Challenges we ran into

The environment fought us hard, from OneDrive corrupting node_modules to Node version issues and memory crashes that ate a lot of time before we figured out the real fixes. On the hardware side, getting the model to run on the Pi without Ultralytics, fixing the class order so the LEDs mapped to the right garment, and chasing down a switch that kept randomly firing took a lot of trial and error.

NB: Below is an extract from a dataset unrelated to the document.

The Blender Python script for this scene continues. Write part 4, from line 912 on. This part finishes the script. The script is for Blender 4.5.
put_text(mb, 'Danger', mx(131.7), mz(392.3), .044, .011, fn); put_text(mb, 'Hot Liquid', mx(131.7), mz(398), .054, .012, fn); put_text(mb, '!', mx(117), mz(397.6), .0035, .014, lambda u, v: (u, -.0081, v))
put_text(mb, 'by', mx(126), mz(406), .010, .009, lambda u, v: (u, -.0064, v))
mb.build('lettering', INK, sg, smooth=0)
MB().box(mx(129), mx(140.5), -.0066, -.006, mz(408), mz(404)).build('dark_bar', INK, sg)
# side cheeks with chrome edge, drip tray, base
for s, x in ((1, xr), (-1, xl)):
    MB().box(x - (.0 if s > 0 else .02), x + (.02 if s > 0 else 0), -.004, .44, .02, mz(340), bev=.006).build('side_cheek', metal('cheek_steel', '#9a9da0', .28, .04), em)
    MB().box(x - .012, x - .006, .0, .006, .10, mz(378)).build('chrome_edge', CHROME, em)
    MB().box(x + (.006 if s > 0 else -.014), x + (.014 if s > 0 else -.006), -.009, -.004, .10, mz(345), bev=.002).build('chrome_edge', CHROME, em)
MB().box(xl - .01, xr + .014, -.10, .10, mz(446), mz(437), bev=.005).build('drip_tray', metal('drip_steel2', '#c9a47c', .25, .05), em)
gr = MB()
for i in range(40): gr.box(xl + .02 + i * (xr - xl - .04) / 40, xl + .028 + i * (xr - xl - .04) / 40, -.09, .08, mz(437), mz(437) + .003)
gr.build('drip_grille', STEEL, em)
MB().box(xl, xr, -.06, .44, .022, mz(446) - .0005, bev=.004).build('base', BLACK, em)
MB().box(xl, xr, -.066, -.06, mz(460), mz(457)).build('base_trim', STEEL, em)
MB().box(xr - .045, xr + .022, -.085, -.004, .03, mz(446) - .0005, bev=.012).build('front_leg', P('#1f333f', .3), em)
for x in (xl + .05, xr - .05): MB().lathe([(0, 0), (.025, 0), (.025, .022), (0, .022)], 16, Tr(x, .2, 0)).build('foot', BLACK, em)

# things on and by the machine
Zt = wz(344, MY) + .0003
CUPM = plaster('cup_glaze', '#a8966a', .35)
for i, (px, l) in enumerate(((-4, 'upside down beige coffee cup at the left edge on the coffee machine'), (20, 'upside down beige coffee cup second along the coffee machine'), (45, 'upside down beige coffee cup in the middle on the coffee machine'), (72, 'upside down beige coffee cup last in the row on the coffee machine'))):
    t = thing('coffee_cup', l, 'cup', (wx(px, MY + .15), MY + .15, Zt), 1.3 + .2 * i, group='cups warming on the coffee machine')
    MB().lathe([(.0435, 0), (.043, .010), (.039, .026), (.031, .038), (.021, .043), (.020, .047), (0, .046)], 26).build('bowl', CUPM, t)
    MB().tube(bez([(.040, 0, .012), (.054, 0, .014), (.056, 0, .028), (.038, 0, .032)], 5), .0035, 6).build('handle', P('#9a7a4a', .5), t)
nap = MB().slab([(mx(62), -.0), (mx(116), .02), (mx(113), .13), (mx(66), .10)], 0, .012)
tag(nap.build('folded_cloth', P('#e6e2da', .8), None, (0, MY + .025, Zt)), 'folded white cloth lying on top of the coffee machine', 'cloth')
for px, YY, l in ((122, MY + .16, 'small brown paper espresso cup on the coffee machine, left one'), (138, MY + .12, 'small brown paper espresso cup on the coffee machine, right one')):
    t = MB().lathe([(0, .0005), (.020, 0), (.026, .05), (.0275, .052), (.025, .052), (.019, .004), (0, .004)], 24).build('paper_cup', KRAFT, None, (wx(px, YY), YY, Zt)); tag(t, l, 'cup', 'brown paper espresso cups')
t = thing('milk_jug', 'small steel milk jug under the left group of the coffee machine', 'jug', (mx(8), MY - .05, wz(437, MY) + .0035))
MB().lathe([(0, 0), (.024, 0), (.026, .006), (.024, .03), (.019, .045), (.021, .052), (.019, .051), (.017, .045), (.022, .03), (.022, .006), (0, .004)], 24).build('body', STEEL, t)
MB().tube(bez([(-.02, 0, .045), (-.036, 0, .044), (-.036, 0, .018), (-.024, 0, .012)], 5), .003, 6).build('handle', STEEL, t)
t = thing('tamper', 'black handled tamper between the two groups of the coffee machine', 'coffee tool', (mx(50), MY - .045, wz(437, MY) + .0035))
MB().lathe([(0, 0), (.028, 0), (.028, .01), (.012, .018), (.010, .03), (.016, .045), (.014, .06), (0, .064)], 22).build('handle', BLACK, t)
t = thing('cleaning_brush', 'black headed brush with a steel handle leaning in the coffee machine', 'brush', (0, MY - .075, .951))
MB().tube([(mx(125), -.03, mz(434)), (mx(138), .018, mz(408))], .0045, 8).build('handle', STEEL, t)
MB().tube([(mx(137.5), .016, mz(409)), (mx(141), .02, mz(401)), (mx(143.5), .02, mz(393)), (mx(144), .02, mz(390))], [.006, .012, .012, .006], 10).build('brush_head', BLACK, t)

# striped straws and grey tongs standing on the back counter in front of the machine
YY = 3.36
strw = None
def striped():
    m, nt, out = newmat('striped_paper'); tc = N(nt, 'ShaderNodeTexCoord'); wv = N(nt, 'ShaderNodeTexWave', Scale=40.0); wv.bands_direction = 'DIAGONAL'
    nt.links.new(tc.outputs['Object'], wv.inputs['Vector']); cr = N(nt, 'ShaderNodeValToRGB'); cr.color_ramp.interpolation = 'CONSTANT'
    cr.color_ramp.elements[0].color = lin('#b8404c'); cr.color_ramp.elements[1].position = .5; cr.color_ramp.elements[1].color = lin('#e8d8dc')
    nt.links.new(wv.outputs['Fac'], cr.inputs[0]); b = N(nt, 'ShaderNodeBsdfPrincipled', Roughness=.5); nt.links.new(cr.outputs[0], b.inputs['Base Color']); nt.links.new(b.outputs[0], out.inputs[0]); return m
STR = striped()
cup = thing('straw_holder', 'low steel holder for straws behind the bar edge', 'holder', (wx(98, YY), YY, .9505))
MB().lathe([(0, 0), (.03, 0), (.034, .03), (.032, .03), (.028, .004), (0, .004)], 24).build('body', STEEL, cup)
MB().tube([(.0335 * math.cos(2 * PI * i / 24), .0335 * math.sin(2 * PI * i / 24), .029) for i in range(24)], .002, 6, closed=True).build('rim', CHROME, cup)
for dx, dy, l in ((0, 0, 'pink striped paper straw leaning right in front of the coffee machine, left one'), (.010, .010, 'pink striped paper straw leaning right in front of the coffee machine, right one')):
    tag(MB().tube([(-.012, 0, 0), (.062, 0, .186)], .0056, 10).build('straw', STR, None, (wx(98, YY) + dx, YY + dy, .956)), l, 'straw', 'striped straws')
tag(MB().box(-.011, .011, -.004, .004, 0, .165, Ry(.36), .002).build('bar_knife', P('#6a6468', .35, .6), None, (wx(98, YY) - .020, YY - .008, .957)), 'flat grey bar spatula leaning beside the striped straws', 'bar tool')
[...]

Accomplishments that we're proud of

We're proud that the impact engine is fully unit-tested, so the numbers we show are honest and never contradict each other across screens. And we built a real working hardware demo, not just an app, so flicking a switch and watching the box actually recognize a garment and light up is the part that makes it feel real.

What we learned

We learned a ton about shipping a real React Native app end to end, from the design system all the way down to local persistence and a swappable CV grading layer. On the hardware side we got hands-on with training and exporting a model, running ONNX on a Pi, and wiring up GPIO and LEDs, and we learned that testing one piece at a time saves you hours of debugging.

What's next for Hand-Me-Up

Next we want to swap the controlled demo grading for fully on-device CV so it works anywhere without a connection, and add real marketplace integrations so reselling is one tap. Longer term, the same grading engine could power donation centers and thrift stores to speed up their sorting, which is the actual bottleneck keeping good clothes out of kids' hands.